Slur - I have heard a version of the history but I'm still not quite sure I grasp the logic of it!
I'd also say that when educationalists and Ofsted talk about "improving" schools they are barking up the wrong tree if they think the problem lies with the management, the teaching or the school buildings. Time and again it's shown that there is a correlation between achievement and socio-economic background. Statistical glitches aside, the schools which do best are those in the "leafy suburbs".
And yet these other factors - buildings, management, teaching style - are the things which are changed or marked for change. Probably because they can be changed, whereas you can't suddenly give 700 kids an injection and make them middle-class or high-achieving. The kids and their parents are the "raw material" - if that's flawed to begin with, you can't criticise the schools or the teachers for producing an imperfect product, or make it better by dressing it up in a prettier box.

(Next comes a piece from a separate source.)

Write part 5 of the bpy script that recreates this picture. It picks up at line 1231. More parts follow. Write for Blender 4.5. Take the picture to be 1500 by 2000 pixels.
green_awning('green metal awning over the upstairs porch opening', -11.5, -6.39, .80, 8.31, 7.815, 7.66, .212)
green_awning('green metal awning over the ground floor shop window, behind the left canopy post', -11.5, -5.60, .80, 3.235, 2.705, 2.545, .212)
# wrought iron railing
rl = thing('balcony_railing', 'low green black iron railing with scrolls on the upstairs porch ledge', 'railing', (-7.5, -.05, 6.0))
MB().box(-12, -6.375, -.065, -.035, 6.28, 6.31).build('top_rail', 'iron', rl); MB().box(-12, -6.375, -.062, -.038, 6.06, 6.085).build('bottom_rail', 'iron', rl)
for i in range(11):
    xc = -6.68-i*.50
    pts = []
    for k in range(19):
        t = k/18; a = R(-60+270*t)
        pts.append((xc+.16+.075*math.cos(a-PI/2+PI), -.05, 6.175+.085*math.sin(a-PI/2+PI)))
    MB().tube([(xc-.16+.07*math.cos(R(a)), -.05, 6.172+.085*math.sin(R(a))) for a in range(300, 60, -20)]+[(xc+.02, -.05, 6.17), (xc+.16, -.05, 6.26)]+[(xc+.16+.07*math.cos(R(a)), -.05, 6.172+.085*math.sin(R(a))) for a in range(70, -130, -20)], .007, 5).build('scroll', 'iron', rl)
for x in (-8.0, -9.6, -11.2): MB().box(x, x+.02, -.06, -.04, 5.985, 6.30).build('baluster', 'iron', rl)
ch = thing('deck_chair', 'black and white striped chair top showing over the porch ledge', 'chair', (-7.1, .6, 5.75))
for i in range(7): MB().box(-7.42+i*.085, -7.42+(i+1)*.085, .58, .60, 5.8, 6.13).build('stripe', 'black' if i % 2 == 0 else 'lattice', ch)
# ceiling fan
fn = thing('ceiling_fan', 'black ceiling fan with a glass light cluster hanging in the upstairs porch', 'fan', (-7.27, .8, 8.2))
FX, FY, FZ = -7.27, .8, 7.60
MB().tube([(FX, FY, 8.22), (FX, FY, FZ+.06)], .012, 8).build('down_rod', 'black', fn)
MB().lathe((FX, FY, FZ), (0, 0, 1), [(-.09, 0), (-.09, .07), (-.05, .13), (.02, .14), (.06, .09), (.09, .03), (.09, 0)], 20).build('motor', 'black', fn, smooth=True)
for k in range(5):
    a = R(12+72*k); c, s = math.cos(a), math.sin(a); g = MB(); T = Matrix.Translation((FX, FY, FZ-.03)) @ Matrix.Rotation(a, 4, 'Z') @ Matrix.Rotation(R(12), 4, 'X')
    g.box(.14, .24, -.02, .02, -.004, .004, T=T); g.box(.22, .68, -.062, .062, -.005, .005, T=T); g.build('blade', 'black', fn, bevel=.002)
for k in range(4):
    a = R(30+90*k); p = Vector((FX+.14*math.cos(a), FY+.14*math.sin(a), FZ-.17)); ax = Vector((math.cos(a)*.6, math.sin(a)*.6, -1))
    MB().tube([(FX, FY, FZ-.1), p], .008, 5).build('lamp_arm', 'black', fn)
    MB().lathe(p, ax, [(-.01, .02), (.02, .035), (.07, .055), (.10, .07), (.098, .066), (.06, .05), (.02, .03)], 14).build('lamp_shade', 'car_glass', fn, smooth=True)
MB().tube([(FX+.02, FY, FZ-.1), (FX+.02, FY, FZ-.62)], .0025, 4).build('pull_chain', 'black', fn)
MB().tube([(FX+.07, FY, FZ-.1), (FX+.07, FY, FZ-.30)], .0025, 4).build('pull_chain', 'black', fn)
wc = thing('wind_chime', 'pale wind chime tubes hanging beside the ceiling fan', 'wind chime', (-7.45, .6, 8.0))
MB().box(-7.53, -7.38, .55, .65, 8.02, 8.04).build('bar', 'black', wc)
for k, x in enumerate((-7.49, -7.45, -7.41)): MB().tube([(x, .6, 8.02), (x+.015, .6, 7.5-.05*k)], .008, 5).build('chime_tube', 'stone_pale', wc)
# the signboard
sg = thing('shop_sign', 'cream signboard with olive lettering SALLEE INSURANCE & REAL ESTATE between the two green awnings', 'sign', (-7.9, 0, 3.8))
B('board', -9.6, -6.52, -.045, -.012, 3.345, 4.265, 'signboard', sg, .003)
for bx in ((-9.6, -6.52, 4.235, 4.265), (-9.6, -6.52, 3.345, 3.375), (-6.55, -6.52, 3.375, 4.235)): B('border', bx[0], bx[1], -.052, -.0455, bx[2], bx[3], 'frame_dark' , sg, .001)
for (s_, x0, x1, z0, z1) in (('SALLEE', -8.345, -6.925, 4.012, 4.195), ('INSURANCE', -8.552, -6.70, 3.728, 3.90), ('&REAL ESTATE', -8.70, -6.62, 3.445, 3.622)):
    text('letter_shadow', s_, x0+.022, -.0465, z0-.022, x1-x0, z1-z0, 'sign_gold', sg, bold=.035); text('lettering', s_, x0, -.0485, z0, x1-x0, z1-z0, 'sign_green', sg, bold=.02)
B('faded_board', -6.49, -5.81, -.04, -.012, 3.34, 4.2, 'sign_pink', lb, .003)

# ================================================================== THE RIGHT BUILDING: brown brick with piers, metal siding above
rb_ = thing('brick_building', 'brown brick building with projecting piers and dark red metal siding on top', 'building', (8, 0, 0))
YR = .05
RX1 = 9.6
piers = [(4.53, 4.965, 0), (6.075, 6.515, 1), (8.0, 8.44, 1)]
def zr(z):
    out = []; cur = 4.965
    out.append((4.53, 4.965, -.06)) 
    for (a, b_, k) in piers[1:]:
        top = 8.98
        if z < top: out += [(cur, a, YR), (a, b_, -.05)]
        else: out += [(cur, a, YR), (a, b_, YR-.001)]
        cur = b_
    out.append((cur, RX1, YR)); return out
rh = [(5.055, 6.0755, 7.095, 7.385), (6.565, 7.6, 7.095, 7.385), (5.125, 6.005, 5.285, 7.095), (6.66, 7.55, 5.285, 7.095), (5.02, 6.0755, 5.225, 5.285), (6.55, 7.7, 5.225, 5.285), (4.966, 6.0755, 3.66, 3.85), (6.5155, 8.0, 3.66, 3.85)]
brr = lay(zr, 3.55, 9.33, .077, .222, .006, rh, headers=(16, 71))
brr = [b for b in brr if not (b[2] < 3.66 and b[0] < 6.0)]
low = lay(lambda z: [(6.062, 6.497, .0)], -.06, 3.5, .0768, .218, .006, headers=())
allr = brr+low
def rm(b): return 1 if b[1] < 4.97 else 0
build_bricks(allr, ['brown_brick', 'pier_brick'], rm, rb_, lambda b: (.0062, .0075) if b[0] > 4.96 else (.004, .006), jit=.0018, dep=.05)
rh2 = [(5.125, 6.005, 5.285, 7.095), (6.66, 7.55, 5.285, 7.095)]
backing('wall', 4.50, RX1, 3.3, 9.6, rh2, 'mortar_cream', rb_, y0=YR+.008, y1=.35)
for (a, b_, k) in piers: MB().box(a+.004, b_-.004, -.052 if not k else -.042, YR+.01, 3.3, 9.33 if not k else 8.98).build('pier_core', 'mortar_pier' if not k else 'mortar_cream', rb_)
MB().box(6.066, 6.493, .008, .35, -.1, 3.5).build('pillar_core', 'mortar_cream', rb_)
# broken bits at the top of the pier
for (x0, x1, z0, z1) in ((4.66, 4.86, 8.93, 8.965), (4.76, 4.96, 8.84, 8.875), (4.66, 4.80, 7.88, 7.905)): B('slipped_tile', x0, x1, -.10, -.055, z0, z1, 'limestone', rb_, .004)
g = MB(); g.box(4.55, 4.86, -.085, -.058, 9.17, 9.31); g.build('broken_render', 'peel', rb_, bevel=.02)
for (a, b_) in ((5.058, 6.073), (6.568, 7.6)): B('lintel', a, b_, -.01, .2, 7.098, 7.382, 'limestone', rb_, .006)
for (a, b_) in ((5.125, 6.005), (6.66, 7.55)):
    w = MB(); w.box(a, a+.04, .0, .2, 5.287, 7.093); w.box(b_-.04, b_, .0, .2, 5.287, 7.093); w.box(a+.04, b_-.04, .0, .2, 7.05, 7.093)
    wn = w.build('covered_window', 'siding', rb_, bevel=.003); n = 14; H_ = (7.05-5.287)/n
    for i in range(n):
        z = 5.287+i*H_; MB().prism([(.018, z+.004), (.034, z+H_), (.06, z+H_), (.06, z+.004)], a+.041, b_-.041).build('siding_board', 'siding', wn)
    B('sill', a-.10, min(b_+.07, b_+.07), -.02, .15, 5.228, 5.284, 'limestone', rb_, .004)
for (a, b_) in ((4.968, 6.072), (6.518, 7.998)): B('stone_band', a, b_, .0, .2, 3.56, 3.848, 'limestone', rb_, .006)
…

My DW teaches at a tough school in a multi-cultural area with high deprivation, and yet Ofsted measures them against the same criteria as they would a white, middle-class, affluent area where most parents are professionals. It's as if they ask everyone to run a 100m race, and yet don't take account of the fact that some runners have a ball-and-chain attached to them or are starting from further behind the start line.
Teachers are furious at Ofsted's obsession with "averages" and labelling schools as below average. Well, duh, Ofsted, hello? If you have an average, there are going to be people below it. My DD could tell you that. It's like my working out an average height for kids, and declaring loftily that people should aim to be above that average height.